◆ **Direction**: Below are some records. Reproduce them exactly from their first line through the line with "scene.camera = cam", inclusive.

◆ **Collected data**:

• • • •

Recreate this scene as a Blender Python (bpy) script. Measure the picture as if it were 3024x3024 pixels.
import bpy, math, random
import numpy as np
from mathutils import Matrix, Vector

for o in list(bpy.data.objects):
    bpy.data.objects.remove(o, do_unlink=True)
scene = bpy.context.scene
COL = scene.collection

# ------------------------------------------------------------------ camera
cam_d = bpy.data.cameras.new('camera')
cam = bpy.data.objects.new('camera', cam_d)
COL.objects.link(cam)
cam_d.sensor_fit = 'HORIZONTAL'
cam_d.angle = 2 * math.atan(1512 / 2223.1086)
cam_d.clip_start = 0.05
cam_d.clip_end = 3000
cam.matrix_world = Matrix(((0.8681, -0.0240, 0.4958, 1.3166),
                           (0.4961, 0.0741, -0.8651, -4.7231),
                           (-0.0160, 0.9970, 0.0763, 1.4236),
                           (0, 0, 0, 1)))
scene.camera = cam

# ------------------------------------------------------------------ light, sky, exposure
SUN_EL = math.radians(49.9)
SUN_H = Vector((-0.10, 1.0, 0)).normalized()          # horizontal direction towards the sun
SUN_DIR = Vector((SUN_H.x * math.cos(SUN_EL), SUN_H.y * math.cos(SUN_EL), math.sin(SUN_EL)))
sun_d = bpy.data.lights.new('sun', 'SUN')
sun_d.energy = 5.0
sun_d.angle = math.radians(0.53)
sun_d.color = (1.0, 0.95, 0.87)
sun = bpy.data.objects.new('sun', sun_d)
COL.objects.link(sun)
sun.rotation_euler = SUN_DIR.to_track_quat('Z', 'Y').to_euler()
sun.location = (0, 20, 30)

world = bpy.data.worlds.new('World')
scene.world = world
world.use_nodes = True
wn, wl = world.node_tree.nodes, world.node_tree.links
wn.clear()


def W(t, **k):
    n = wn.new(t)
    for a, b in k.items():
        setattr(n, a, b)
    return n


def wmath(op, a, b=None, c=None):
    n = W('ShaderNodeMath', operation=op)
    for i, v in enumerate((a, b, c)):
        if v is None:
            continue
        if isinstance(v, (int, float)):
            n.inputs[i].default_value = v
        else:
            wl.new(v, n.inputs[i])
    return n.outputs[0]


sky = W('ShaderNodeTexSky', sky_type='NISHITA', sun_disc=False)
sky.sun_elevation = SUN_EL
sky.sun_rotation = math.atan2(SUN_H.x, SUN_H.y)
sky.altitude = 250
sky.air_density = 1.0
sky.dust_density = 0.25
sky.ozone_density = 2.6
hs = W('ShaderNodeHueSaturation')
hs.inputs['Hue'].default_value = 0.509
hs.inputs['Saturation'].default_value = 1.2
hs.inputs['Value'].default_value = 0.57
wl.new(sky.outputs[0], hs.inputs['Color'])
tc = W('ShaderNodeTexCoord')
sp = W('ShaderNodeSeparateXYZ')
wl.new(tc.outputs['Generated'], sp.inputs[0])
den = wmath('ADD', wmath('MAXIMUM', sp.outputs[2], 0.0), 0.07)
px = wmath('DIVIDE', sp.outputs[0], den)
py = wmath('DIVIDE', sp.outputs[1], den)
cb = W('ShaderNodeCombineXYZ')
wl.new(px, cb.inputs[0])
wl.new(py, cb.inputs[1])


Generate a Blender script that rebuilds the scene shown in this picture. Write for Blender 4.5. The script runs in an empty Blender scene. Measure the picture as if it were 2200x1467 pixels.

• • • •

◆ **Solved exercise**:
Recreate this scene as a Blender Python (bpy) script. Measure the picture as if it were 3024x3024 pixels.
import bpy, math, random
import numpy as np
from mathutils import Matrix, Vector

for o in list(bpy.data.objects):
    bpy.data.objects.remove(o, do_unlink=True)
scene = bpy.context.scene
COL = scene.collection

# ------------------------------------------------------------------ camera
cam_d = bpy.data.cameras.new('camera')
cam = bpy.data.objects.new('camera', cam_d)
COL.objects.link(cam)
cam_d.sensor_fit = 'HORIZONTAL'
cam_d.angle = 2 * math.atan(1512 / 2223.1086)
cam_d.clip_start = 0.05
cam_d.clip_end = 3000
cam.matrix_world = Matrix(((0.8681, -0.0240, 0.4958, 1.3166),
                           (0.4961, 0.0741, -0.8651, -4.7231),
                           (-0.0160, 0.9970, 0.0763, 1.4236),
                           (0, 0, 0, 1)))
scene.camera = cam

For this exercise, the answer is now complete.